UVA Arts, University of Virginia

Vol 10 Summer 19 Library
Credit: Jack Looney
Dance

New Works and Collaborations Abound in the Fall Dance Concert

Do you wanna DANCE?

Collaboration is always at the heart of the work of the Dance Program of UVA’s Department of Drama, and the Fall Dance Concert held last November was no exception. The production was the result of a semester-long partnership with the McIntire Department of Music, and was organized by Associate Professor and Artistic Director of Dance Kim Brooks Mata and Assistant Professor of Music Composition Leah Reid. Student dancers, composers, choreographers, faculty, and musicians came together to create an extraordinary evening of new works that explored the fascinating intersections of sound, space, and movement. Participating students were mentored through this engaging and challenging co-creative process by dance, composition, and performance faculty members. The original recordings and live performances by Katy Ambrose, Ayn Balija, Becky Brown, Kevin Davis, and I-Jen Fang were made possible through the generous support of the Mead Endowment.

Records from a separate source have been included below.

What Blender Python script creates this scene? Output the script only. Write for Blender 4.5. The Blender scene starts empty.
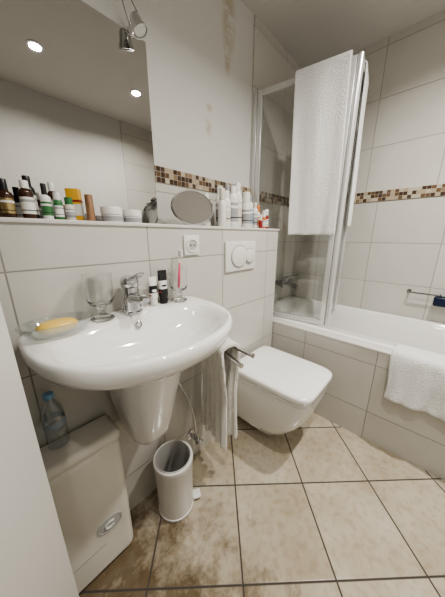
import bpy, bmesh, math, random
from mathutils import Vector, Matrix, noise
random.seed(3)
SC=bpy.context.scene
COL=SC.collection
# ------------------------------------------------------------ materials
def newmat(name):
    m=bpy.data.materials.new(name); m.use_nodes=True
    nt=m.node_tree; b=nt.nodes["Principled BSDF"]
    return m,nt,b
def N(nt,t,**kw):
    n=nt.nodes.new(t)
    for k,v in kw.items(): setattr(n,k,v)
    return n
def mat(name,col,rough=.5,metal=0,trans=0,ior=1.45,bump=0,bscale=200,var=0,vscale=8,coat=0,sheen=0,emis=None,estr=0,bdist=.004):
    m,nt,b=newmat(name)
    b.inputs["Base Color"].default_value=(*col,1)
    b.inputs["Roughness"].default_value=rough
    b.inputs["Metallic"].default_value=metal
    b.inputs["Transmission Weight"].default_value=trans
    b.inputs["IOR"].default_value=ior
    b.inputs["Coat Weight"].default_value=coat
    b.inputs["Sheen Weight"].default_value=sheen
    if emis:
        b.inputs["Emission Color"].default_value=(*emis,1); b.inputs["Emission Strength"].default_value=estr
    geo=N(nt,"ShaderNodeNewGeometry")
    nz=N(nt,"ShaderNodeTexNoise"); nz.inputs["Scale"].default_value=vscale; nz.inputs["Detail"].default_value=4
    nt.links.new(geo.outputs["Position"],nz.inputs["Vector"])
    mx=N(nt,"ShaderNodeMix",data_type='RGBA')
    v=max(var,.015)
    mx.inputs[6].default_value=(*[c*(1-v) for c in col],1); mx.inputs[7].default_value=(*[min(1,c*(1+v)) for c in col],1)
    nt.links.new(nz.outputs["Fac"],mx.inputs[0]); nt.links.new(mx.outputs[2],b.inputs["Base Color"])
    if bump:
        n2=N(nt,"ShaderNodeTexNoise"); n2.inputs["Scale"].default_value=bscale; n2.inputs["Detail"].default_value=3
        nt.links.new(geo.outputs["Position"],n2.inputs["Vector"])
        bp=N(nt,"ShaderNodeBump"); bp.inputs["Strength"].default_value=bump; bp.inputs["Distance"].default_value=bdist
        nt.links.new(n2.outputs["Fac"],bp.inputs["Height"]); nt.links.new(bp.outputs[0],b.inputs["Normal"])
    return m
def glassmat(name,tint=(1,1,1),refl=.08,mx_=.75):
    m=bpy.data.materials.new(name); m.use_nodes=True; nt=m.node_tree; nt.nodes.clear()
    o=N(nt,"ShaderNodeOutputMaterial"); t=N(nt,"ShaderNodeBsdfTransparent"); t.inputs[0].default_value=(*tint,1)
    g=N(nt,"ShaderNodeBsdfGlossy"); g.inputs["Roughness"].default_value=.03
    lw=N(nt,"ShaderNodeLayerWeight"); lw.inputs[0].default_value=.35
    mr=N(nt,"ShaderNodeMapRange"); mr.inputs["To Min"].default_value=refl; mr.inputs["To Max"].default_value=mx_
    mx=N(nt,"ShaderNodeMixShader")
    nt.links.new(lw.outputs["Facing"],mr.inputs["Value"]); nt.links.new(mr.outputs[0],mx.inputs[0])
    nt.links.new(t.outputs[0],mx.inputs[1]); nt.links.new(g.outputs[0],mx.inputs[2]); nt.links.new(mx.outputs[0],o.inputs[0])
    return m
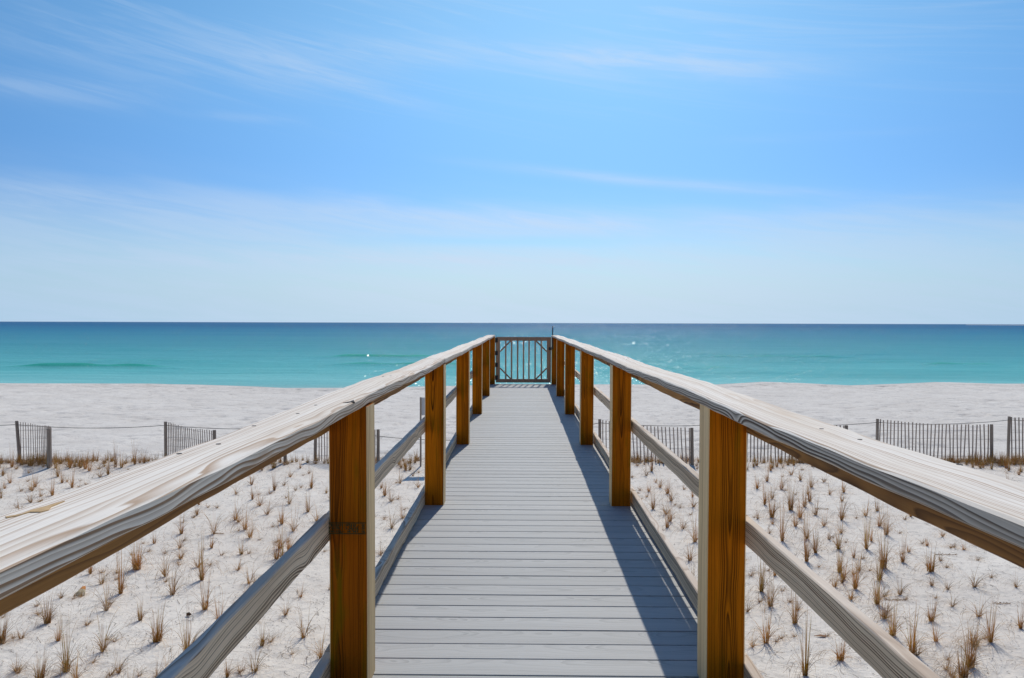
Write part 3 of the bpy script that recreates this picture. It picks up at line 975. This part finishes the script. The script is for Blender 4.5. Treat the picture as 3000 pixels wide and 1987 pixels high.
g.tube([(xr_, GY - 0.105, zr - 0.02), (xr_, GY - 0.105, zr)], 0.0125, 10)
ro = gobj(g, 'release_rod', M['black'], la); ro.location = (0, 0, 0)
g = MB(); g.tube([(xr_, GY - 0.105, zr - 0.03), (xr_, GY - 0.105, zr - 0.02)], 0.015, 10)
rg = gobj(g, 'collar', M['steel'], la); rg.location = (0, 0, 0)

# ------------------------------------------------------------------ sand fences
TOPZ = CAMZ - 2.95
segs = [  # rear end, near end, number of slats, label
    ((-14.76, 23.0), (-12.97, 21.3), 25, 'grey slat sand fence on the far left, its slats bowed and seen nearly end on'),
    ((-10.50, 22.9), (-8.38, 21.2), 24, 'sand fence panel half hidden behind the left handrail, second from the left'),
    ((-6.03, 22.8), (-3.93, 21.4), 23, 'sand fence panel partly hidden by the near left railing post'),
    ((2.43, 23.8), (4.84, 21.95), 25, 'sand fence panel in the gap right of the boardwalk between the two nearest right posts'),
    ((6.75, 24.0), (9.50, 22.5), 29, 'sand fence panel seen beneath the right handrail just right of the nearest right post'),
    ((11.10, 24.1), (13.90, 22.9), 30, 'upright open slat sand fence above the right handrail, both its posts in view'),
    ((15.58, 24.8), (18.40, 23.5), 30, 'sand fence cut off by the right edge of the photo'),
]
FP = [((49, 1234), (143, 1257)), ((485, 1236), (628, 1261)), ((925, 1239), (1108, 1259)), ((1757, 1229), (2027, 1254)),
      ((2172, 1230), (2480, 1247)), ((2571, 1228), (2905, 1244)), ((2957, 1221), (3310, 1238))]
for i_, (p_, q_) in enumerate(FP):
    a_ = at(p_[0], p_[1], TOPZ); b_ = at(q_[0], q_[1], TOPZ)
    segs[i_] = ((a_.x, a_.y), (b_.x, b_.y), segs[i_][2], segs[i_][3])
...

For this concert, Brooks Mata worked with award-winning composer and sound artist Juan Carlos Vasquez (graduate student), cellist and improviser Kevin Davis, and a cast of student dancers on her piece, threadbare, based upon themes of construction and deconstruction. Beginning with generative explorations of concepts such as permeate, threshold, and threadbare, this work was created collaboratively with artistic input from the dancers, composer, and cellist. The piece challenged the dancers to actively orient themselves within a layered sonic, conceptual, movement-filled environment that continued to shift and change in varying degrees. In the piece, the body is/isn’t extraordinary, Lecturer in Dance, Katie Baer Schetlick worked with graduate student composers Becky Brown (composer, harpist, artist) and Heather Mease (multimedia artist, composer, and community arts organizer) on what Schetlick called a tribute to church sanctuaries, basements, and gymnasiums that provide space for the dancing body to “gather, experiment, fall, run in circles, and find refuge in the extra-ordinary.” In crossingDance | 4space_Aphorisms, graduate student composer Omar Fraire who both devised and performed the piece explained that his work “is inserted into reality by transducing it and functions as an act of resistance.” Undergraduate collaborators Rachel Good (choreographer) and Martin Moro (composer) worked together on Latter, which Good stated, “…examined the connections between sound and movement, exploring both harmonious and dissonant relationships.” The Fall Dance Concert also included original works by student artists Erin Perry, Paul Redling, Madeline Smith, Aiman Khan, Deanna Lewis, Grady Tollison, Kyle Lofland, Lauren Bredar, and Mattias Zuffoletti.

(Photo: Jack Looney)

The evening of work concluded with Benevolence, a piece set by Taiwanese-born guest choreographer Chien-Ying Wang. Ms. Wang worked with 8 dance students during a week-long residency on this piece that explored dysfunction on seemingly organized groups like families, communities, and political bodies. The work probed questions like: What is the effect of dysfunction on the leaders and the groups themselves? And what is the impact of that dysfunction on humanity? How can communal bonding be used as an answer to battle this? This residency was made possible thanks to the generous support of the UVA Arts Council.